自分の愛車が四駆じゃないからといって、雪道を走らせるのをためらってはいませんか?
豪雪地方ならまだしも、雪が降らない、雪が積もらない市街地に住んでいる人で、4WDに乗っている人は、そんなに多くないはずです。
そこで前輪駆動のFF、後輪駆動のFRのクルマに乗っている人に向けて、雪道を上手に、安全に走らせるコツをモータージャーナリストの鈴木伸一さんが解説します。
文/鈴木伸一
写真/ベストカーWeb編集部 JAF
■FF車/曲がる時はとにかくゆっくり!
大衆車クラスでごく一般的な駆動方式のFF(フロントエンジン/前輪駆動車)は、フロントのタイヤが操舵と駆動を兼ねるため、滑りやすい雪道もFR(フロントエンジン/後輪駆動車)と比較して安定して走ることができる。
さらに、駆動輪の上にエンジンがあるため登坂性能も勝っている。駆動側が重いほうが車輪と路面の摩擦が強くなるため推進力が高くなるからだ。
ところが、一定量アクセルを踏みながらカーブに侵入し、カーブの途中で一気にアクセルを離した場合、「タックイン現象」が起きやすい。
「タックイン現象」とはアクセルを離した時、ハンドルを切っている方向に急激に車体が切れこんでいくFF特有の現象のこと。特にタイヤチェーンなどを巻いて、タイヤの抵抗が大きくなっている状況ほど起こりやすくなる。
しかも、後輪側が軽く、駆動力もかかっていないため、フロントが急激に回り込むとリアが滑ってお尻を振りやすい。
このため、FRに比べて一度滑るとコントロールしにくいので注意! アクセルの急激な操作は御法度で、カーブの手前では十分減速し、普段よりゆっくりハンドルを回すことが大切となる。普段の走りでハンドルを手早く切るクセのある人は十分注意したい。
■FR車/滑った時はFRのほうがコントロールしやすい
フロントにエンジンがあって後輪を駆動するFRは、滑りやすい路面でのパワーオン時に姿勢が乱れやすい。後輪側のほうが重量が軽く、推進力が伝わりにくいからだ。

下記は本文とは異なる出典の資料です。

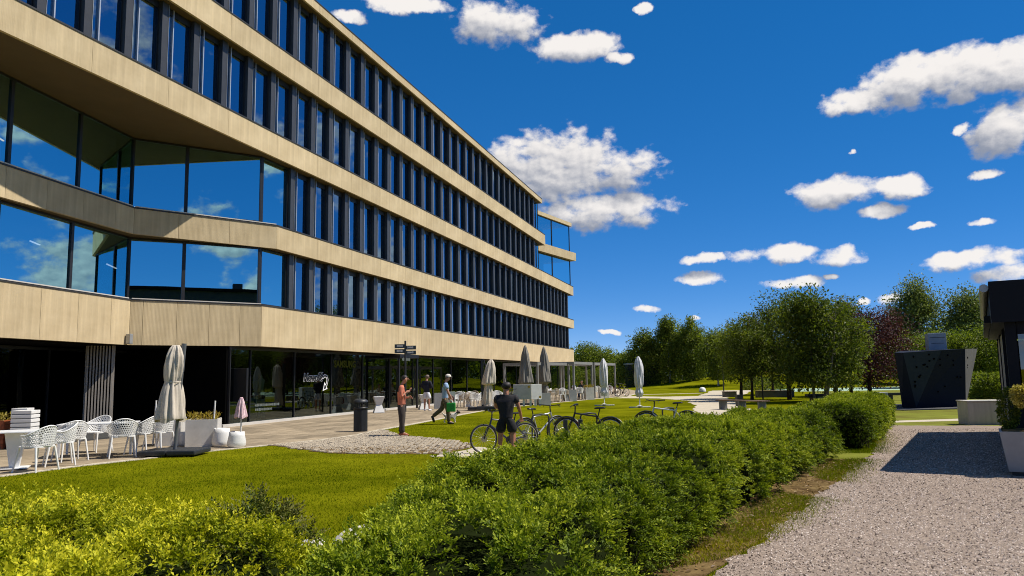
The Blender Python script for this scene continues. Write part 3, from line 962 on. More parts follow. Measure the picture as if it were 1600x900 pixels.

このため、雪道におけるアクセルコントロールは慎重に! 特に降雪時の坂道は注意が必要だ。登りでアクセルを強く踏んでしまうと後輪がスリップしてリアが左右に振られるからで、坂道の下りでは駆動力の掛かっていない(エンジンブレーキの力がかからず、フリーで回転している)前輪のタイヤが滑りやすくなるので注意が必要となる。
また、前輪のタイヤには駆動力がかからないため、ハンドルを切っても曲がりにくい。それゆえFRは雪道では不利で、コントロールが難しいといわれている。
が、リアが滑った時の制御はFRのほうがしやすい。駆動力を下げればトラクションが戻るため、アクセルを戻せばグリップが回復するからだ。
とはいえ、初心者にとってFFより走りにくいこと確か。雪道を走るなら慎重の上にも慎重に!
■スタッドレスタイヤは万能ではない!?
近年のスタッドレスタイヤの性能向上には目を見張るものがある。圧雪路の駆動力においてタイヤチェーンを超えている部分もあり、サマータイヤの駆動輪にチェーンを装着した状態より、四輪にスタッドレスタイヤを履いたほうが走りやすさはもちろんのこと性能面でも明らかに優位。
それだけにスタッドレスタイヤを 履いていれば「雪道は万能」というイメージを抱きやすいが、現実はそうではないことを念頭に入れておくことが大切だ。
雪国ではスタッドレスタイヤを装着していても、タイヤチェーンがないと通れない道路状況が発生することがある。
凍結した急勾配などで、ミラーバーン状態の 坂道発進など厳しい状況に対応するためにタイヤチェーンが必要となるのだ。
近年のスタッドレスタイヤは凍結路にも強くなっているものの、スパイクのように 路面に食い込むチェーンにはおよばないからだ。
また、スタッドレスタイヤはサマータイヤに比べて走行中の剛性が低く、路面が濡れているとブレーキ性能が悪化するため、雪のない道路でも無理は禁物。充分注意したい。
なお、FFで駆動輪の前輪だけにスタッドレスタイヤを装着した場合、前後タイヤのグリップにアンバランスが生じ、リアが滑りやすくなる。特に危険なのが雪道の下りコーナーで、その傾向がさらに強くなる。
このため、4本セットが大原則。同様の理由でチェーンを利用するにしても4輪すべてに装着するのが理想だ。